Eric Tucker (York University - Osgoode Hall Law School) has posted
Old Lessons for New Governance: Safety or Profit and the New Conventional Wisdom (Forthcoming in Theo Nichols and David Walters, eds., Safety Or Profit?: International Studies in Governance, Change and the Work Environment (New York: Baywood Press, 2013)) on SSRN. Here is the abstract:
New governance theory has a large following in academia and is exerting an influence in numerous spheres of regulatory policy. Yet in the area of occupational health and safety, new governance is hardly new at all. Indeed, it is fair to say that it in many ways what are now labelled new governance concepts were first articulated and applied in the 1972 Robens Report, Safety and Health at Work. This included its critique of command and control legislation and its emphasis on the need to develop better self-regulation.
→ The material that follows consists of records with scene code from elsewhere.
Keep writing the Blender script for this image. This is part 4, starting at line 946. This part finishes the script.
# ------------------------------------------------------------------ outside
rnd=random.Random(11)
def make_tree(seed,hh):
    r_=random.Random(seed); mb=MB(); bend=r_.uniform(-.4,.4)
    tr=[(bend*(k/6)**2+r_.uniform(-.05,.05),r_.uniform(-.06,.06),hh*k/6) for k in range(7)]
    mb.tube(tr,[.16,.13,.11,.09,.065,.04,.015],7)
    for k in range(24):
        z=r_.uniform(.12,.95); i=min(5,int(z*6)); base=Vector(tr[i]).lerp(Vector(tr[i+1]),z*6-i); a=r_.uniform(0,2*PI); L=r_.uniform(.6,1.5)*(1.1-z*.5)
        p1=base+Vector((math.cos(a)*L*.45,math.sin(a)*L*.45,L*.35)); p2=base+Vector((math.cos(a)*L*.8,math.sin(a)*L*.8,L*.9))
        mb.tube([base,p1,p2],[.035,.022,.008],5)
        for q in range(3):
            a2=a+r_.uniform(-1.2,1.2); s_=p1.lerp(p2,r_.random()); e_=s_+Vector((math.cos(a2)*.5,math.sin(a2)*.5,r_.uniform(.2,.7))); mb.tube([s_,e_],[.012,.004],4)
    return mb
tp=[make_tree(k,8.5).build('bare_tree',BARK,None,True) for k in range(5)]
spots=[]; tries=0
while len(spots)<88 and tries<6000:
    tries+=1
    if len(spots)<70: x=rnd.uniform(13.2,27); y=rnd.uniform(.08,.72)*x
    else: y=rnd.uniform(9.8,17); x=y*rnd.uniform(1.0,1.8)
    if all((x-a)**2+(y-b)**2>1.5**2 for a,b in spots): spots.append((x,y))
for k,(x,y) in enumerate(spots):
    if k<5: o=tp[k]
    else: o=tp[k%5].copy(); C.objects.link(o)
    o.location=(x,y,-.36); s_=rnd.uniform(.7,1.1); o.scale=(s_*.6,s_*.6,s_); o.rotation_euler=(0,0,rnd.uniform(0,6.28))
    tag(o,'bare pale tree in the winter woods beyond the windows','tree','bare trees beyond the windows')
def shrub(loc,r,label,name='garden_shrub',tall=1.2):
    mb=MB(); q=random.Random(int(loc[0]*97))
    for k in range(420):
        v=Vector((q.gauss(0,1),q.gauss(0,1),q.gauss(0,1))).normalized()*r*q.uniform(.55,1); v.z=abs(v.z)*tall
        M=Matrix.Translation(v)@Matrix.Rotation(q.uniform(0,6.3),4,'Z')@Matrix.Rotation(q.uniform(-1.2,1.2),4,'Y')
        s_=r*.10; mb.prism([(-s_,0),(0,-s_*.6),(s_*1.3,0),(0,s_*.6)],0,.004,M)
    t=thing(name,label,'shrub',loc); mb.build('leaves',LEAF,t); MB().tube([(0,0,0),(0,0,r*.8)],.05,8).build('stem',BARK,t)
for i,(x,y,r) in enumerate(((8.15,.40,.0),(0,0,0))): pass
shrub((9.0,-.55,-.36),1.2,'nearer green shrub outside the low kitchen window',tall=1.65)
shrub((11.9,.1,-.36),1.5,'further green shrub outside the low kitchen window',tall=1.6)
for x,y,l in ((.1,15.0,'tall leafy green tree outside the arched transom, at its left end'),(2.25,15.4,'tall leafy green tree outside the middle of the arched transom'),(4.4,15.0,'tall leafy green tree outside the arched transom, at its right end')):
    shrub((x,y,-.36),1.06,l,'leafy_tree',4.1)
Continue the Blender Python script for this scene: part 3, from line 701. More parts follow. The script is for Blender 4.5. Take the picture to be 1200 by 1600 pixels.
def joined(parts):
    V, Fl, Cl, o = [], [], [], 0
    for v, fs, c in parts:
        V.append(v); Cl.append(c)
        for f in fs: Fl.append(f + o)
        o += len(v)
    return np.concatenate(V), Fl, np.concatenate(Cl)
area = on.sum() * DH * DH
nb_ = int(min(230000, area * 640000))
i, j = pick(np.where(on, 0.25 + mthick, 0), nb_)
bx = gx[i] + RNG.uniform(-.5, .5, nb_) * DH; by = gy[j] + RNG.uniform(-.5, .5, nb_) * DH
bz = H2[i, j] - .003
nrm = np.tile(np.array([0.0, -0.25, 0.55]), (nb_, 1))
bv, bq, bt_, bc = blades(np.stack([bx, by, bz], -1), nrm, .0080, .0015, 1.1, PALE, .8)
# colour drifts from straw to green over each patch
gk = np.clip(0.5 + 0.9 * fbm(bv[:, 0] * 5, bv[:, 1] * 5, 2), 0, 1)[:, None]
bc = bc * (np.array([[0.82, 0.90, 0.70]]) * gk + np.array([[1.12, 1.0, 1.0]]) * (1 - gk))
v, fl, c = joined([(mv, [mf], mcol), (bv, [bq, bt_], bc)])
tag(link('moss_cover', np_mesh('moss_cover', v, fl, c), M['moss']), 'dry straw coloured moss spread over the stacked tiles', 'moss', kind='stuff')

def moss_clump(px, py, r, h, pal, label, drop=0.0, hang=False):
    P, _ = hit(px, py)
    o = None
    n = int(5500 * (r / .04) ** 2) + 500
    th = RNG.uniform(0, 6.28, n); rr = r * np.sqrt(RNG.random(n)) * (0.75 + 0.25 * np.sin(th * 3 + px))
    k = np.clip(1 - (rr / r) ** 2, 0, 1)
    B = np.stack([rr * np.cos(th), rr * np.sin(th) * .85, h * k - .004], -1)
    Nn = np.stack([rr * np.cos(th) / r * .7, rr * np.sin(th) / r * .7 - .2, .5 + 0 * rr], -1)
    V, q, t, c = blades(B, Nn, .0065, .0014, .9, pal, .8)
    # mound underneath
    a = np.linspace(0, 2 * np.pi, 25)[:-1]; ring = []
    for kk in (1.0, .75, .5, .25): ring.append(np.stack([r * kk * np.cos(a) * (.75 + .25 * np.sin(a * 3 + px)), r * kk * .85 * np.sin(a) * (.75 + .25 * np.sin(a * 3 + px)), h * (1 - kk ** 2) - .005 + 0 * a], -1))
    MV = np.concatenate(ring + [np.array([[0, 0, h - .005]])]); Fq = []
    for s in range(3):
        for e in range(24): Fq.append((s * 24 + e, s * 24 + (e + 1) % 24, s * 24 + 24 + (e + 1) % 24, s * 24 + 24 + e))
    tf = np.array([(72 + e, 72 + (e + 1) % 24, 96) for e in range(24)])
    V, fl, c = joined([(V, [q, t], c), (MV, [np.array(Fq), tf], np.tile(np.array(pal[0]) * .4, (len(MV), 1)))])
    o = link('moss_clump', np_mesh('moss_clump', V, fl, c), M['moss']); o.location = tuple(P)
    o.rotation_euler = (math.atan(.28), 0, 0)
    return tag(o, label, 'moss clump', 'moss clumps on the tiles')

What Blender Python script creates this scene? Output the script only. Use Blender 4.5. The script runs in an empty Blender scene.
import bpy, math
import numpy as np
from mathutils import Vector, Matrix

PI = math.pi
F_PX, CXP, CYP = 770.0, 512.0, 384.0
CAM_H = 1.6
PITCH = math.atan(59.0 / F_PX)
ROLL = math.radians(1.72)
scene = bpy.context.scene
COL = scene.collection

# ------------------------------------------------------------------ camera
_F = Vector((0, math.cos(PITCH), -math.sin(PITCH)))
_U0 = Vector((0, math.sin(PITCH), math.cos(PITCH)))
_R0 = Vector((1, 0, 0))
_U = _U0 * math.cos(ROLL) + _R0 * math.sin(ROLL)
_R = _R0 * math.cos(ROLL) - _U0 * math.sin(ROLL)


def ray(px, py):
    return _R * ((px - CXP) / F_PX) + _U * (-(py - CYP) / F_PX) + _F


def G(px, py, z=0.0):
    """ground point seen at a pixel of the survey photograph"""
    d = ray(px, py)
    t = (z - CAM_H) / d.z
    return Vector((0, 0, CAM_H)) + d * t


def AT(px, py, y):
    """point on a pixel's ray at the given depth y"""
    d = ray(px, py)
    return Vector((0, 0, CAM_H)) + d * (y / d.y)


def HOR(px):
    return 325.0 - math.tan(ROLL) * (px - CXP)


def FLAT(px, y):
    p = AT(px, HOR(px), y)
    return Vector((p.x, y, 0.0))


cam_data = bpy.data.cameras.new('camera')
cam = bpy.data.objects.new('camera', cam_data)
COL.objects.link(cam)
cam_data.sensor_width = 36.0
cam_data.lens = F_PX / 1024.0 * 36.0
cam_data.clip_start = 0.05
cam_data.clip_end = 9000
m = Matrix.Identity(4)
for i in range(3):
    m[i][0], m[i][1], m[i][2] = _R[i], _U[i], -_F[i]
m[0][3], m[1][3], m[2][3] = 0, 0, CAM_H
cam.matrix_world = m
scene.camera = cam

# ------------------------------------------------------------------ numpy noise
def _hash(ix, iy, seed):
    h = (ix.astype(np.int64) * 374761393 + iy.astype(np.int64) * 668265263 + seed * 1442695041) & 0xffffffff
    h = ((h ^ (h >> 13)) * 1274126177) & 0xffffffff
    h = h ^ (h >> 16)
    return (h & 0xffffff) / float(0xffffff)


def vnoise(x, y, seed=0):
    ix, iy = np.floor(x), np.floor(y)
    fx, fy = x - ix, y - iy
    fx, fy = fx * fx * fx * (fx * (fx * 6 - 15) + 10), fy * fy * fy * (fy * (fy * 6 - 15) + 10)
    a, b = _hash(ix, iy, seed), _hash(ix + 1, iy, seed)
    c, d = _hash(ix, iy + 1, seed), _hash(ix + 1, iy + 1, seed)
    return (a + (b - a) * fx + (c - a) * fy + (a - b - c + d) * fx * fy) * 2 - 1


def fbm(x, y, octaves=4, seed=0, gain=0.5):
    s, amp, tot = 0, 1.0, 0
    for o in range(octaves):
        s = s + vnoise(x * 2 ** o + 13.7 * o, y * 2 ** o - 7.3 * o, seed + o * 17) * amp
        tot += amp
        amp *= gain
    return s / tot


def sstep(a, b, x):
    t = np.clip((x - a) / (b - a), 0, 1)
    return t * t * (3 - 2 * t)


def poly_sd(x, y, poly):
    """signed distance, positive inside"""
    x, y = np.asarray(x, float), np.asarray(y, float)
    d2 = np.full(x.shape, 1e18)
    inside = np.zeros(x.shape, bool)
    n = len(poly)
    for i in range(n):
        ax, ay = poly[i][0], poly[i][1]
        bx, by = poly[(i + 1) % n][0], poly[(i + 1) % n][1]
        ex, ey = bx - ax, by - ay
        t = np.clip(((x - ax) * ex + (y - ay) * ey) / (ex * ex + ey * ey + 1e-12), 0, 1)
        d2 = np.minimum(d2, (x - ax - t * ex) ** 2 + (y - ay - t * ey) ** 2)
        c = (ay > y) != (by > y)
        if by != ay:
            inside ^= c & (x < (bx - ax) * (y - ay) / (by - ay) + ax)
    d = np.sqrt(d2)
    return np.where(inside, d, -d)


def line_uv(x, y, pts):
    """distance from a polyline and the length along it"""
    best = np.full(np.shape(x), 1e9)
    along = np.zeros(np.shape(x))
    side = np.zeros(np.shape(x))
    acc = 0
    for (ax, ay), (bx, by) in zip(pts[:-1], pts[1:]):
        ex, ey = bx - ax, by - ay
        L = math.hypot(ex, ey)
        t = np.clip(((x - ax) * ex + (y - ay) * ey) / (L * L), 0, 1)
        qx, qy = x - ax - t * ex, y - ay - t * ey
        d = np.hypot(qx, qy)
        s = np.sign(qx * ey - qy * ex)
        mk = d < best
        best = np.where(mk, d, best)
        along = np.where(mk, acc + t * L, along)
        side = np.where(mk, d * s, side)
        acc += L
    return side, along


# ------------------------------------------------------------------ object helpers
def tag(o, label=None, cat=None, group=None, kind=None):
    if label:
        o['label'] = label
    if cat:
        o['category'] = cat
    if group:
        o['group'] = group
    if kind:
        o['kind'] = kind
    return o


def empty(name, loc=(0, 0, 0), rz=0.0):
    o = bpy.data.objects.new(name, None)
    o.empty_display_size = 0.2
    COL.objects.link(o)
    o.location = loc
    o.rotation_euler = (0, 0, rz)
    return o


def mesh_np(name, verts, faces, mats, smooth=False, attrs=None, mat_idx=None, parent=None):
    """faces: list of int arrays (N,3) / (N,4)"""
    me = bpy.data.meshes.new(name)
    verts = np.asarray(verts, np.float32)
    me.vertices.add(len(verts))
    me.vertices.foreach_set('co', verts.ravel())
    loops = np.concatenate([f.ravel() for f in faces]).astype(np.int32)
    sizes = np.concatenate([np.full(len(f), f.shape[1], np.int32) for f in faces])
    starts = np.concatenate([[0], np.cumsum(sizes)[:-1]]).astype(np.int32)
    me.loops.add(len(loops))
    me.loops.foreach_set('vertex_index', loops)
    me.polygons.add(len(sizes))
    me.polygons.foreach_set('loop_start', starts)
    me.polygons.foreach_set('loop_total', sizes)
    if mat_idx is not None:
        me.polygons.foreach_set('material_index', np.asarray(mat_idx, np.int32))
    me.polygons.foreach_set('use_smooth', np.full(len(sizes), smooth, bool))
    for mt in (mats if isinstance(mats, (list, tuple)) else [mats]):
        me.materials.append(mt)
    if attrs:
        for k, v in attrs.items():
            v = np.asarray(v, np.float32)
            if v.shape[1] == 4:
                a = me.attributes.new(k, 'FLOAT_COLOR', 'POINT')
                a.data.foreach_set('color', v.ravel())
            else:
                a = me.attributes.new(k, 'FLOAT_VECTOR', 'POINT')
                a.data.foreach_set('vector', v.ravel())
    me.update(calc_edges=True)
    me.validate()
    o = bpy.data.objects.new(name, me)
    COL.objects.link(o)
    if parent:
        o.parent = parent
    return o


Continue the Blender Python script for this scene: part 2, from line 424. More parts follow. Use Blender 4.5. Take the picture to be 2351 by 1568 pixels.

This paper critically examines new governance models in OHS regulation. In the first part, I construct some ideal types of OHS regimes based on three variables; state protection, worker participation and employer management systems. These are used as heuristics in subsequent discussion. The second part briefly discusses the roots of new governance in the Robens report (referred to as ‘old’ new governance) and briefly reviews Ontario’s experience with it, to examine its dynamics and its vulnerability to regress toward neo-liberal self regulation/ paternalism in the absence of effective worker OHS activism. In part three, I focus on recent work by two North American new governance theorists, Orly Lobel and Cynthia Estlund, who consciously wish avoid a collapse of new governance approaches into neo-liberal self regulation/paternalism. I argue that despite their aspirations, the new governance prescriptions they embrace are unlikely to be institutionalized with the protective conditions they advocate and that their emphasis on self-regulation valorizes a movement toward the destination they wish to avoid. Finally, I ask whether degradation toward neo-liberal self-regulation/paternalism is inevitable and if not whether a progressive new governance theory is possible and has anything to offer toward strengthening a regime of public regulation under the unfavourable conditions that prevail today.